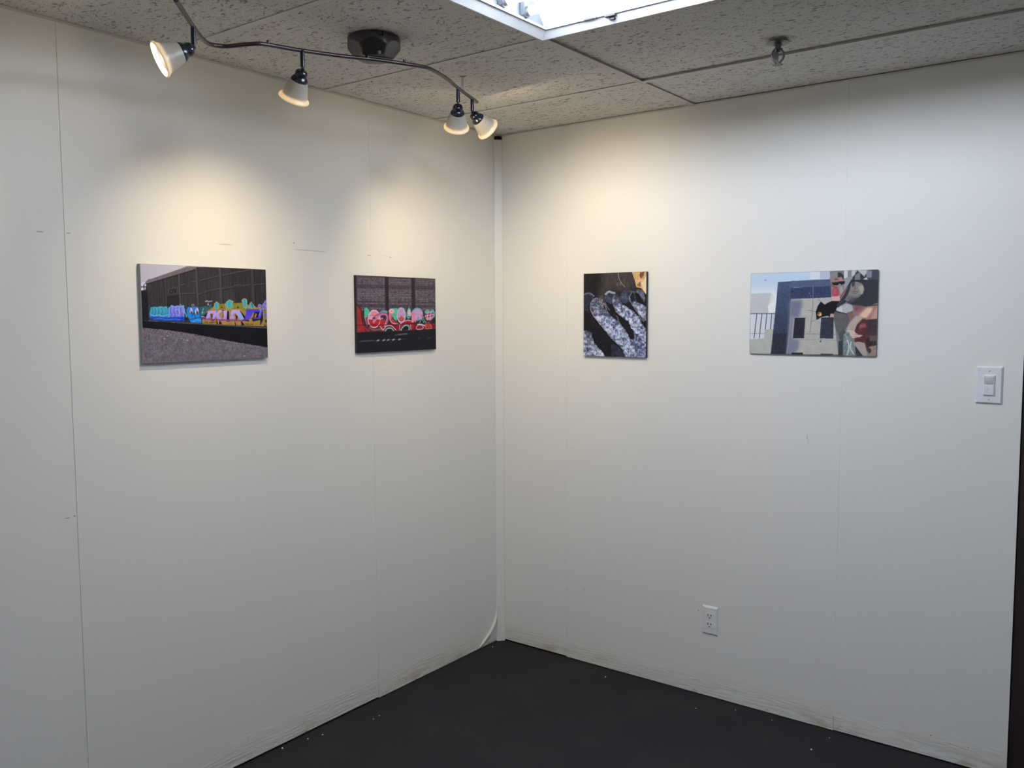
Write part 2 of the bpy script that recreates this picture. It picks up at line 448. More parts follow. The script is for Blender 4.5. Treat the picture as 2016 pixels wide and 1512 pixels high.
# ------------------------------------------------------------------ fluorescent fittings
def troffer(cx0, cx1, cy0, cy1, label, near=True):
    root = empty('fluorescent_fitting', ((cx0 + cx1) / 2, (cy0 + cy1) / 2, H), label, 'ceiling light', 'recessed fluorescent fittings')
    g = 0.0015; x0, x1, y0, y1 = cx0 + g, cx1 - g, cy0 + g, cy1 - g
    zf = H - 0.004; D = 0.080
    bm = BM()                                                     # white door frame, its faces sloping up to the tubes
    w = 0.034
    zi = zf + 0.016
    O = [(x0, y0), (x1, y0), (x1, y1), (x0, y1)]; I = [(x0 + w, y0 + w), (x1 - w, y0 + w), (x1 - w, y1 - w), (x0 + w, y1 - w)]
    ov = [bm.verts.new((*p, zf + 0.0012)) for p in O]; ob = [bm.verts.new((*p, zf)) for p in O]; lv_ = [bm.verts.new((p[0] + sx * 0.003, p[1] + sy * 0.003, zf)) for p, (sx, sy) in zip(O, ((1, 1), (-1, 1), (-1, -1), (1, -1)))]
    iv = [bm.verts.new((*p, zi)) for p in I]; it = [bm.verts.new((*p, zi + 0.0015)) for p in I]
    for A_, B_ in ((ov, ob), (ob, lv_), (lv_, iv), (iv, it), (it, ov)):
        for k in range(4): bm.faces.new((A_[k], A_[(k+1) % 4], B_[(k+1) % 4], B_[k]))
    obj('door_frame', bm, M['enamel'], root)
    bm = BM(); w2 = w + 0.006                                     # grey stepped lip inside the frame
    for lo, hi in (((x0+w, y0+w), (x1-w, y0+w2)), ((x0+w, y1-w2), (x1-w, y1-w)), ((x0+w, y0+w2), (x0+w2, y1-w2)), ((x1-w2, y0+w2), (x1-w, y1-w2))):
        box(bm, (lo[0], lo[1], zi - 0.001), (hi[0], hi[1], zi + 0.006))
    obj('inner_lip', bm, M['enamel_edge'], root)
    bm = BM()                                                     # housing: end plates, sloping sides, top pan
    a0, a1, b0, b1 = x0 + 0.030, x1 - 0.030, y0 + 0.030, y1 - 0.030
    z0, z1 = zi + 0.003, H + D
    A = [(a0, b0, z0), (a1, b0, z0), (a1, b1, z0), (a0, b1, z0)]
    B = [(a0 - 0.004, b0 + 0.045, z1), (a1 + 0.004, b0 + 0.045, z1), (a1 + 0.004, b1 - 0.045, z1), (a0 - 0.004, b1 - 0.045, z1)]
    va = [bm.verts.new(p) for p in A]; vb = [bm.verts.new(p) for p in B]
    for k in (0, 2): bm.faces.new((va[k], va[k+1], vb[k+1], vb[k]))
    bm.faces.new(vb)
    house = obj('housing', bm, M['enamel'], root)
    so = house.modifiers.new('sheet', 'SOLIDIFY'); so.thickness = 0.0012; so.offset = 1
    for k in (1, 3):
        bm = BM(); q4 = [bm.verts.new(p) for p in (A[k], A[(k+1) % 4], B[(k+1) % 4], B[k])]; bm.faces.new(q4)
        ep = obj('end_plate', bm, M['end_dim'], root); so = ep.modifiers.new('sheet', 'SOLIDIFY'); so.thickness = 0.0012; so.offset = 0
    bm = BM()                                                     # raised wireway down the middle
    yc = (y0 + y1) / 2
    vs = [bm.verts.new((x, y, z)) for x in (a0 + 0.03, a1 - 0.03) for y, z in ((yc - 0.055, z1 - 0.002), (yc - 0.035, z1 - 0.03), (yc + 0.035, z1 - 0.03), (yc + 0.055, z1 - 0.002))]
    for k in range(3): bm.faces.new((vs[k], vs[k+1], vs[k+5], vs[k+4]))
    bm.faces.new(vs[:4]); bm.faces.new(vs[4:])
    obj('ballast_cover', bm, M['enamel'], root)
    for q in (0.235, 0.405, 0.595, 0.765):
        ty = y1 - (y1 - y0) * q; tz = H + 0.034
        bm = BM(); cyl(bm, (a0 + 0.026, ty, tz), (a1 - 0.026, ty, tz), 0.0127, 20)
        tb = obj('fluorescent_tube', bm, M['tube' if near else 'tube_fill'], root, smooth=True)
        for s, xx in ((1, a0 + 0.0185), (-1, a1 - 0.0185)):
            bm = BM(); cyl(bm, (xx, ty, tz), (xx + s * 0.012, ty, tz), 0.0135, 20)
            obj('end_cap', bm, M['nickel'], tb, smooth=True)
        for xx, s in ((a0, 1), (a1, -1)):
            bm = BM()
            pr = [(ty - 0.013, z1 - 0.004), (ty + 0.013, z1 - 0.004), (ty + 0.015, tz + 0.004), (ty + 0.012, tz - 0.011), (ty + 0.004, tz - 0.017), (ty - 0.004, tz - 0.017), (ty - 0.012, tz - 0.011), (ty - 0.015, tz + 0.004)]
            A_ = [bm.verts.new((xx + s * 0.004, y, z)) for y, z in pr]; B_ = [bm.verts.new((xx + s * 0.0178, y, z)) for y, z in pr]
            bm.faces.new(A_); bm.faces.new(B_)
            for k in range(8): bm.faces.new((A_[k], A_[(k+1) % 8], B_[(k+1) % 8], B_[k]))
            obj('tube_holder', bm, M['holder'], root)
    if near:
        bm = BM()                                                 # dark latch tongue on the frame edge
        lx = 1.262; ly = y1 - w - 0.002
        box(bm, (lx - 0.017, ly - 0.004, zi - 0.006), (lx + 0.017, ly + 0.008, zi + 0.001), 0, 0.001)
        box(bm, (lx - 0.008, ly + 0.008, zi - 0.012), (lx + 0.008, ly + 0.018, zi - 0.004), 0, 0.001)
        obj('latch', bm, M['black'], root)
        bm = BM()
        box(bm, (lx - 0.085, ly - 0.006, zi - 0.0025), (lx - 0.052, ly + 0.001, zi + 0.002), 0)
        box(bm, (lx - 0.047, ly - 0.006, zi - 0.0025), (lx - 0.042, ly, zi + 0.002), 0)
        obj('latch_slot', bm, M['black'], root)
    return root
troffer(XB[1], XB[2], YB[3], YB[2], 'white recessed fluorescent fitting with bare tubes, beside the track light')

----

Work instructions. Repeat all the data as it stands, dropping any images it holds.

Result of the exercise.
Write part 2 of the bpy script that recreates this picture. It picks up at line 448. More parts follow. The script is for Blender 4.5. Treat the picture as 2016 pixels wide and 1512 pixels high.
# ------------------------------------------------------------------ fluorescent fittings
def troffer(cx0, cx1, cy0, cy1, label, near=True):
    root = empty('fluorescent_fitting', ((cx0 + cx1) / 2, (cy0 + cy1) / 2, H), label, 'ceiling light', 'recessed fluorescent fittings')
    g = 0.0015; x0, x1, y0, y1 = cx0 + g, cx1 - g, cy0 + g, cy1 - g
    zf = H - 0.004; D = 0.080
    bm = BM()                                                     # white door frame, its faces sloping up to the tubes
    w = 0.034
    zi = zf + 0.016
    O = [(x0, y0), (x1, y0), (x1, y1), (x0, y1)]; I = [(x0 + w, y0 + w), (x1 - w, y0 + w), (x1 - w, y1 - w), (x0 + w, y1 - w)]
    ov = [bm.verts.new((*p, zf + 0.0012)) for p in O]; ob = [bm.verts.new((*p, zf)) for p in O]; lv_ = [bm.verts.new((p[0] + sx * 0.003, p[1] + sy * 0.003, zf)) for p, (sx, sy) in zip(O, ((1, 1), (-1, 1), (-1, -1), (1, -1)))]
    iv = [bm.verts.new((*p, zi)) for p in I]; it = [bm.verts.new((*p, zi + 0.0015)) for p in I]
    for A_, B_ in ((ov, ob), (ob, lv_), (lv_, iv), (iv, it), (it, ov)):
        for k in range(4): bm.faces.new((A_[k], A_[(k+1) % 4], B_[(k+1) % 4], B_[k]))
    obj('door_frame', bm, M['enamel'], root)
    bm = BM(); w2 = w + 0.006                                     # grey stepped lip inside the frame
    for lo, hi in (((x0+w, y0+w), (x1-w, y0+w2)), ((x0+w, y1-w2), (x1-w, y1-w)), ((x0+w, y0+w2), (x0+w2, y1-w2)), ((x1-w2, y0+w2), (x1-w, y1-w2))):
        box(bm, (lo[0], lo[1], zi - 0.001), (hi[0], hi[1], zi + 0.006))
    obj('inner_lip', bm, M['enamel_edge'], root)
    bm = BM()                                                     # housing: end plates, sloping sides, top pan
    a0, a1, b0, b1 = x0 + 0.030, x1 - 0.030, y0 + 0.030, y1 - 0.030
    z0, z1 = zi + 0.003, H + D
    A = [(a0, b0, z0), (a1, b0, z0), (a1, b1, z0), (a0, b1, z0)]
    B = [(a0 - 0.004, b0 + 0.045, z1), (a1 + 0.004, b0 + 0.045, z1), (a1 + 0.004, b1 - 0.045, z1), (a0 - 0.004, b1 - 0.045, z1)]
    va = [bm.verts.new(p) for p in A]; vb = [bm.verts.new(p) for p in B]
    for k in (0, 2): bm.faces.new((va[k], va[k+1], vb[k+1], vb[k]))
    bm.faces.new(vb)
    house = obj('housing', bm, M['enamel'], root)
    so = house.modifiers.new('sheet', 'SOLIDIFY'); so.thickness = 0.0012; so.offset = 1
    for k in (1, 3):
        bm = BM(); q4 = [bm.verts.new(p) for p in (A[k], A[(k+1) % 4], B[(k+1) % 4], B[k])]; bm.faces.new(q4)
        ep = obj('end_plate', bm, M['end_dim'], root); so = ep.modifiers.new('sheet', 'SOLIDIFY'); so.thickness = 0.0012; so.offset = 0
    bm = BM()                                                     # raised wireway down the middle
    yc = (y0 + y1) / 2
    vs = [bm.verts.new((x, y, z)) for x in (a0 + 0.03, a1 - 0.03) for y, z in ((yc - 0.055, z1 - 0.002), (yc - 0.035, z1 - 0.03), (yc + 0.035, z1 - 0.03), (yc + 0.055, z1 - 0.002))]
    for k in range(3): bm.faces.new((vs[k], vs[k+1], vs[k+5], vs[k+4]))
    bm.faces.new(vs[:4]); bm.faces.new(vs[4:])
    obj('ballast_cover', bm, M['enamel'], root)
    for q in (0.235, 0.405, 0.595, 0.765):
        ty = y1 - (y1 - y0) * q; tz = H + 0.034
        bm = BM(); cyl(bm, (a0 + 0.026, ty, tz), (a1 - 0.026, ty, tz), 0.0127, 20)
        tb = obj('fluorescent_tube', bm, M['tube' if near else 'tube_fill'], root, smooth=True)
        for s, xx in ((1, a0 + 0.0185), (-1, a1 - 0.0185)):
            bm = BM(); cyl(bm, (xx, ty, tz), (xx + s * 0.012, ty, tz), 0.0135, 20)
            obj('end_cap', bm, M['nickel'], tb, smooth=True)
        for xx, s in ((a0, 1), (a1, -1)):
            bm = BM()
            pr = [(ty - 0.013, z1 - 0.004), (ty + 0.013, z1 - 0.004), (ty + 0.015, tz + 0.004), (ty + 0.012, tz - 0.011), (ty + 0.004, tz - 0.017), (ty - 0.004, tz - 0.017), (ty - 0.012, tz - 0.011), (ty - 0.015, tz + 0.004)]
            A_ = [bm.verts.new((xx + s * 0.004, y, z)) for y, z in pr]; B_ = [bm.verts.new((xx + s * 0.0178, y, z)) for y, z in pr]
            bm.faces.new(A_); bm.faces.new(B_)
            for k in range(8): bm.faces.new((A_[k], A_[(k+1) % 8], B_[(k+1) % 8], B_[k]))
            obj('tube_holder', bm, M['holder'], root)
    if near:
        bm = BM()                                                 # dark latch tongue on the frame edge
        lx = 1.262; ly = y1 - w - 0.002
        box(bm, (lx - 0.017, ly - 0.004, zi - 0.006), (lx + 0.017, ly + 0.008, zi + 0.001), 0, 0.001)
        box(bm, (lx - 0.008, ly + 0.008, zi - 0.012), (lx + 0.008, ly + 0.018, zi - 0.004), 0, 0.001)
        obj('latch', bm, M['black'], root)
        bm = BM()
        box(bm, (lx - 0.085, ly - 0.006, zi - 0.0025), (lx - 0.052, ly + 0.001, zi + 0.002), 0)
        box(bm, (lx - 0.047, ly - 0.006, zi - 0.0025), (lx - 0.042, ly, zi + 0.002), 0)
        obj('latch_slot', bm, M['black'], root)
    return root
troffer(XB[1], XB[2], YB[3], YB[2], 'white recessed fluorescent fitting with bare tubes, beside the track light')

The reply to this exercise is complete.